Without admitting or denying the charges, Uni-Pixel settled the matter with the SEC, and litigation against the CEO and CFO continues.

Perhaps more interestingly, the SEC entered into a deferred prosecution agreement with the company’s former chairman of the board, who has agreed to cooperate and be barred from serving as an officer and director for five years. The deferred prosecution agreement with former board chairman alleges the former chair became aware that information in Uni-Pixel’s press releases was inaccurate but failed to ensure that the company corrected the releases.  The agreement requires the former chair to cooperate with the SEC’s continuing case while complying with certain undertakings in order to avoid civil charges against him.

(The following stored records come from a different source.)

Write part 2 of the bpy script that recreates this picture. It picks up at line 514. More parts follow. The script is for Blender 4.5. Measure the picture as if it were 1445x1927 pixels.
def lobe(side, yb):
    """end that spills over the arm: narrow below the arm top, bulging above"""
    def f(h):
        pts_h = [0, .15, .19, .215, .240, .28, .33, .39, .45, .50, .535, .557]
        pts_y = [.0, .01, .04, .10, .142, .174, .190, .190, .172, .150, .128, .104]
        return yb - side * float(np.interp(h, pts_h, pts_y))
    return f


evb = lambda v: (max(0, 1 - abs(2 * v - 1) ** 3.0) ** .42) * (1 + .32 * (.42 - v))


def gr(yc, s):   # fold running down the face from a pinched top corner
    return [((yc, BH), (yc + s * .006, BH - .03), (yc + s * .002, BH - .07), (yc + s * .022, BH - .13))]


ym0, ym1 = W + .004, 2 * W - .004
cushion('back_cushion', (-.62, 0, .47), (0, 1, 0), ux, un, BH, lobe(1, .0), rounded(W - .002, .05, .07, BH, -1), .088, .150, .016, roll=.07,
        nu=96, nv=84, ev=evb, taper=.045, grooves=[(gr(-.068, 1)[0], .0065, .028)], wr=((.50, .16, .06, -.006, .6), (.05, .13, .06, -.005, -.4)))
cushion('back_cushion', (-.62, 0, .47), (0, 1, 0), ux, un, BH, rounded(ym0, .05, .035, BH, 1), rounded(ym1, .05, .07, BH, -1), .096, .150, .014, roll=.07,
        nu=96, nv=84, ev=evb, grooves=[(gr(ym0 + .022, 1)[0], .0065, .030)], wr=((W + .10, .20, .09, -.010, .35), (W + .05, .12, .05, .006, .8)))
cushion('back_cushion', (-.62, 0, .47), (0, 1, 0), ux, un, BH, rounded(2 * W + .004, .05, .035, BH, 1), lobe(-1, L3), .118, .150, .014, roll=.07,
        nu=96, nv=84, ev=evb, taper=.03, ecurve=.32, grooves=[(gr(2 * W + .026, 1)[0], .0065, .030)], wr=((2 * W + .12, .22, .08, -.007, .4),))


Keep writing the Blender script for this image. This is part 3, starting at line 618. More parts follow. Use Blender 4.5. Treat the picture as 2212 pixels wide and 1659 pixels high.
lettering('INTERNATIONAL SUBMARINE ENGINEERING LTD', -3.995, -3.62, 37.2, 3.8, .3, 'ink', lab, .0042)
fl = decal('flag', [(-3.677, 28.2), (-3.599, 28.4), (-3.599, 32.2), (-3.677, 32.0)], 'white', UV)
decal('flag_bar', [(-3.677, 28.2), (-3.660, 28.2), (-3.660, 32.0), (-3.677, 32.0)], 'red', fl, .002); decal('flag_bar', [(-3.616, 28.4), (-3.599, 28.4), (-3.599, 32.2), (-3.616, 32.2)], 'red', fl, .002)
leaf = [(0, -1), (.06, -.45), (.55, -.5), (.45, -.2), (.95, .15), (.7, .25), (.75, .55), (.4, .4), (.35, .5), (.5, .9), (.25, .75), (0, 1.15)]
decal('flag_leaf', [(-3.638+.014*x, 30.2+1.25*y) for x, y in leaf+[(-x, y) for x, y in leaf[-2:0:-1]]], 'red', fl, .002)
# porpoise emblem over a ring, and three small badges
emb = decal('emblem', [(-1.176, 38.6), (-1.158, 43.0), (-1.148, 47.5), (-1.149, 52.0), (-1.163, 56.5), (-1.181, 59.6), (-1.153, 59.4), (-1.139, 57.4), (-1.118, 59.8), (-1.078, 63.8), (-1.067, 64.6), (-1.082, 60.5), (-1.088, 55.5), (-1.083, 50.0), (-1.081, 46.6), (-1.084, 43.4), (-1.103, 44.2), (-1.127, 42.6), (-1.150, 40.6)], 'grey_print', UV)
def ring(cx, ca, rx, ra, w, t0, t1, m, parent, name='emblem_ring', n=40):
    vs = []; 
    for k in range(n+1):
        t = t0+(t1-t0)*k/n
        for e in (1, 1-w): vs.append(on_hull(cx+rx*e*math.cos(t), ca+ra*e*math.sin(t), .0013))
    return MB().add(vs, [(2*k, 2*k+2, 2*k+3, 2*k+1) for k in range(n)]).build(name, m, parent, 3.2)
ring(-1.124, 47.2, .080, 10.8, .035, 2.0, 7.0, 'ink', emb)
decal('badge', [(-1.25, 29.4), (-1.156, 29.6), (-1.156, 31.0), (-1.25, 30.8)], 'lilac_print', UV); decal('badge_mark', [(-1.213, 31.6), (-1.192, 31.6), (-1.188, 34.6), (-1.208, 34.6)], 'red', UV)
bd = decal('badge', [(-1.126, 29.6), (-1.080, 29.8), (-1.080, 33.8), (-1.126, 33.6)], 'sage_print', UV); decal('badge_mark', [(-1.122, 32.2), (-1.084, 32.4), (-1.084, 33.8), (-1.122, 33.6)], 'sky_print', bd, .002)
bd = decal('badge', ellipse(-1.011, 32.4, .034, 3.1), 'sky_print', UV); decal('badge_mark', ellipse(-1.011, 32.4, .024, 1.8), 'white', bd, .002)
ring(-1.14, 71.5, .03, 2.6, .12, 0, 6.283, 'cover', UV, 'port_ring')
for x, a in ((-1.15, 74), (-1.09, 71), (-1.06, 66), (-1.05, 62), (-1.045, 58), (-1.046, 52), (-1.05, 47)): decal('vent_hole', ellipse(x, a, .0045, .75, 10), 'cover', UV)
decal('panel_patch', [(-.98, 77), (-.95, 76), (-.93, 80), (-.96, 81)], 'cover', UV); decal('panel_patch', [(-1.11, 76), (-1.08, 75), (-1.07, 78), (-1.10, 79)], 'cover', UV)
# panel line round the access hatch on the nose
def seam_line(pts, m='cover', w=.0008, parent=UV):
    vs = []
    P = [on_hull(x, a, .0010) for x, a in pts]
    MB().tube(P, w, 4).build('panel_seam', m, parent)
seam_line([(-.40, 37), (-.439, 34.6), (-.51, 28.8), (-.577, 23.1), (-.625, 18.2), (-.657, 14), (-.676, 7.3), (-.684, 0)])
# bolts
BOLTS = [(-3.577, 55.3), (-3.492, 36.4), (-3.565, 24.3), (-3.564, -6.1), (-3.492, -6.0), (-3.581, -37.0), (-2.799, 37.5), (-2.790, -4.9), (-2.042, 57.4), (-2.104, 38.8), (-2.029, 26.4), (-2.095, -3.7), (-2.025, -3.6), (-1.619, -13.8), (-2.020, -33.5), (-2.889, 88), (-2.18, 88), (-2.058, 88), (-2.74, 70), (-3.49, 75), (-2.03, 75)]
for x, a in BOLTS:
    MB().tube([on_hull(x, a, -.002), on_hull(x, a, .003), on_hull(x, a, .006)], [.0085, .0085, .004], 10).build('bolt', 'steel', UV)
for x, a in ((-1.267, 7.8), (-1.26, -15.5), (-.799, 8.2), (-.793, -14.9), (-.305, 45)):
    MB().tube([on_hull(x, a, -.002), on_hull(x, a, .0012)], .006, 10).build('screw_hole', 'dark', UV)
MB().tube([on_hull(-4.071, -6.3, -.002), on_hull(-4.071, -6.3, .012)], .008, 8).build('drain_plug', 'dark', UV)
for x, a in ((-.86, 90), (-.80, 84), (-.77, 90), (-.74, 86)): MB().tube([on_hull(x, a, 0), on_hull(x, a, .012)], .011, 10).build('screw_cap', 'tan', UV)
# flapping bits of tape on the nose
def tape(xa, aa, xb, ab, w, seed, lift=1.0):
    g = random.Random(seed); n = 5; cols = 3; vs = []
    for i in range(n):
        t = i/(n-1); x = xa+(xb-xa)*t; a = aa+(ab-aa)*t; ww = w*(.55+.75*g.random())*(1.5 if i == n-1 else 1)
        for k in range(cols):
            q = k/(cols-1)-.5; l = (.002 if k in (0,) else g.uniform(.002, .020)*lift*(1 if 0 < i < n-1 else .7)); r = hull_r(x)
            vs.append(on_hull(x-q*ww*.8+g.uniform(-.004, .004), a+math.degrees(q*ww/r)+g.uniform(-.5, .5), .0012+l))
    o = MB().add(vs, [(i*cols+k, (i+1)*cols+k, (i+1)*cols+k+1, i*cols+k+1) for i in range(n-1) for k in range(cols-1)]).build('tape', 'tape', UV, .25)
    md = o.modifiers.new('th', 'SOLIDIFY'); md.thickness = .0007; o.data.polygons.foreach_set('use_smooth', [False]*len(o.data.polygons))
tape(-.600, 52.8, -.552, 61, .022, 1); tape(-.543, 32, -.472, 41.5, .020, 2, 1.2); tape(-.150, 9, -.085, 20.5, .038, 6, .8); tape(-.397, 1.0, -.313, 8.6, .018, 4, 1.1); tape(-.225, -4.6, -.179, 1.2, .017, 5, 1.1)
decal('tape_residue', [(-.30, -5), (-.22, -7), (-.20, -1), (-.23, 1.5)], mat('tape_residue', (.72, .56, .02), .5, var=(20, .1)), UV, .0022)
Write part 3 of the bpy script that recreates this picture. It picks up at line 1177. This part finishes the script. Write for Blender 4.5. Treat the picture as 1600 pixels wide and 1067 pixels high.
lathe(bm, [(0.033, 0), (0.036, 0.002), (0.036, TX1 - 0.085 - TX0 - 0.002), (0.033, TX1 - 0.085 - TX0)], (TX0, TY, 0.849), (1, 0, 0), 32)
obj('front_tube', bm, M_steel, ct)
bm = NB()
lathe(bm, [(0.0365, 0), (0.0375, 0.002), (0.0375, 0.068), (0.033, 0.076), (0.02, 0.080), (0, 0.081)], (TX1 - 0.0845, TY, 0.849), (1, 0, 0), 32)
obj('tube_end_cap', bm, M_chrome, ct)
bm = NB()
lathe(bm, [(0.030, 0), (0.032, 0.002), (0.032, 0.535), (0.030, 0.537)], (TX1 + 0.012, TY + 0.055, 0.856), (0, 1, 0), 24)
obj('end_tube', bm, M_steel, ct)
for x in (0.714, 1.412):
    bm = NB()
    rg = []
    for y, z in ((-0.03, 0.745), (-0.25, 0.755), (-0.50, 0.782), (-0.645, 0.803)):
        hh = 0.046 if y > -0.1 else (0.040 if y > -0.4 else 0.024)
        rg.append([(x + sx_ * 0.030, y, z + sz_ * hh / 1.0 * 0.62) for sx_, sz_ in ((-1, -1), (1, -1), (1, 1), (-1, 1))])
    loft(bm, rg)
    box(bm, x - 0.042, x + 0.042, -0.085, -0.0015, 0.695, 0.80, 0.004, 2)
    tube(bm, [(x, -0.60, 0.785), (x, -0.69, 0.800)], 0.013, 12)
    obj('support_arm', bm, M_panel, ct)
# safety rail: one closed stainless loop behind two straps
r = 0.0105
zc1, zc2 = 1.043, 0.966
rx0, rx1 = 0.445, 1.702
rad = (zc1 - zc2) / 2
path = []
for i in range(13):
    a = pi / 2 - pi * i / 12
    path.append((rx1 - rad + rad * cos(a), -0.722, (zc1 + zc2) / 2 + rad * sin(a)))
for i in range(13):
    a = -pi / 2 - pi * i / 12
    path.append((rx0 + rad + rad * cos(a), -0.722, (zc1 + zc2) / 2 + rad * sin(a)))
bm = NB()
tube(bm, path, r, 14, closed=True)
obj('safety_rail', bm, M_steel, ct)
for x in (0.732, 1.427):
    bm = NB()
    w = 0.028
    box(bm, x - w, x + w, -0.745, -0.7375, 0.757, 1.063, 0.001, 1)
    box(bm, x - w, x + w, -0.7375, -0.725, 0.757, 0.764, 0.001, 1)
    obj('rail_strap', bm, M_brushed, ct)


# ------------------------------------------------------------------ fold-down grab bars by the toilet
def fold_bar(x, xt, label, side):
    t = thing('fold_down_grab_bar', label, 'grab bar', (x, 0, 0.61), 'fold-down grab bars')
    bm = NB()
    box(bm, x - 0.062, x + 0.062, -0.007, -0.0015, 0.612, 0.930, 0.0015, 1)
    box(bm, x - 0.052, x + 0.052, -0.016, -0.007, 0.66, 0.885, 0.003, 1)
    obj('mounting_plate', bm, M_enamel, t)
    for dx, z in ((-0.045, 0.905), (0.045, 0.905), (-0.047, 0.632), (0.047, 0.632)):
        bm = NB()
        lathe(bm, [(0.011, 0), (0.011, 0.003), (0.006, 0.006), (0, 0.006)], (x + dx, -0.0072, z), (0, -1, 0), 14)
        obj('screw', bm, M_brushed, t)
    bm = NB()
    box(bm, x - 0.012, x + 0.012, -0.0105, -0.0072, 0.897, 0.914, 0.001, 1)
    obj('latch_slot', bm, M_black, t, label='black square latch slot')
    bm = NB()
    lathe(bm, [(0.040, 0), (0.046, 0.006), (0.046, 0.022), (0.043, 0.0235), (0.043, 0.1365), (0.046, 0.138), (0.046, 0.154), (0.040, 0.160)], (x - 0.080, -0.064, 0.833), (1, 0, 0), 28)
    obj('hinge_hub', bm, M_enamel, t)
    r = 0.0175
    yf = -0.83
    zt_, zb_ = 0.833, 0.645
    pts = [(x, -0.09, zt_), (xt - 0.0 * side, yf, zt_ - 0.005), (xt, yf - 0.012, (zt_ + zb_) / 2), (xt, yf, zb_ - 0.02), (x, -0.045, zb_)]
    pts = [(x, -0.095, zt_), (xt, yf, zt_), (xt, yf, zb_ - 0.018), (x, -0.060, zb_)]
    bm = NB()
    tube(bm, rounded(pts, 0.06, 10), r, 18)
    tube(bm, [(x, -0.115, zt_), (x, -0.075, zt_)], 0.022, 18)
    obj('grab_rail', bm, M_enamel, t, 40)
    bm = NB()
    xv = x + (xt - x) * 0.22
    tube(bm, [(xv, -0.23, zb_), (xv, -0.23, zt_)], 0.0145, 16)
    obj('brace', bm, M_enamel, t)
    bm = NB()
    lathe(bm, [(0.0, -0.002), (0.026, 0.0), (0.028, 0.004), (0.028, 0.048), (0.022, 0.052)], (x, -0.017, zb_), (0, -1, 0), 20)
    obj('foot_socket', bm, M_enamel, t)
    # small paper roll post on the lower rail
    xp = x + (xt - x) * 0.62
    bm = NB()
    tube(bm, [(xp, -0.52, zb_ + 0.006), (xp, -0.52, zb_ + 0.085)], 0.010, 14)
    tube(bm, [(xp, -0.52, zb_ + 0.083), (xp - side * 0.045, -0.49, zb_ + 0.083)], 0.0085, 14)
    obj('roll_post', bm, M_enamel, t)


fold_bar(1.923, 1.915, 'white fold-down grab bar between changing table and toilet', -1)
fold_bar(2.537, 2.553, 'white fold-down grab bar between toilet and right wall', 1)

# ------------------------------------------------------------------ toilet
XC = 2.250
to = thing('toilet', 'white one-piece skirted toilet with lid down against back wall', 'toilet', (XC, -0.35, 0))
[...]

The deferred prosecution agreement states the former Board chair testified:

  • Uni-Pixel’s CEO was “basically out of control on [company] press releases;”; and
  • Despite repeatedly instructing Uni-Pixel’s CEO to stop issuing press releases containing false and/or misleading information, he took no affirmative steps to implement any oversight of outgoing press releases or correct misleading press releases after their issuance.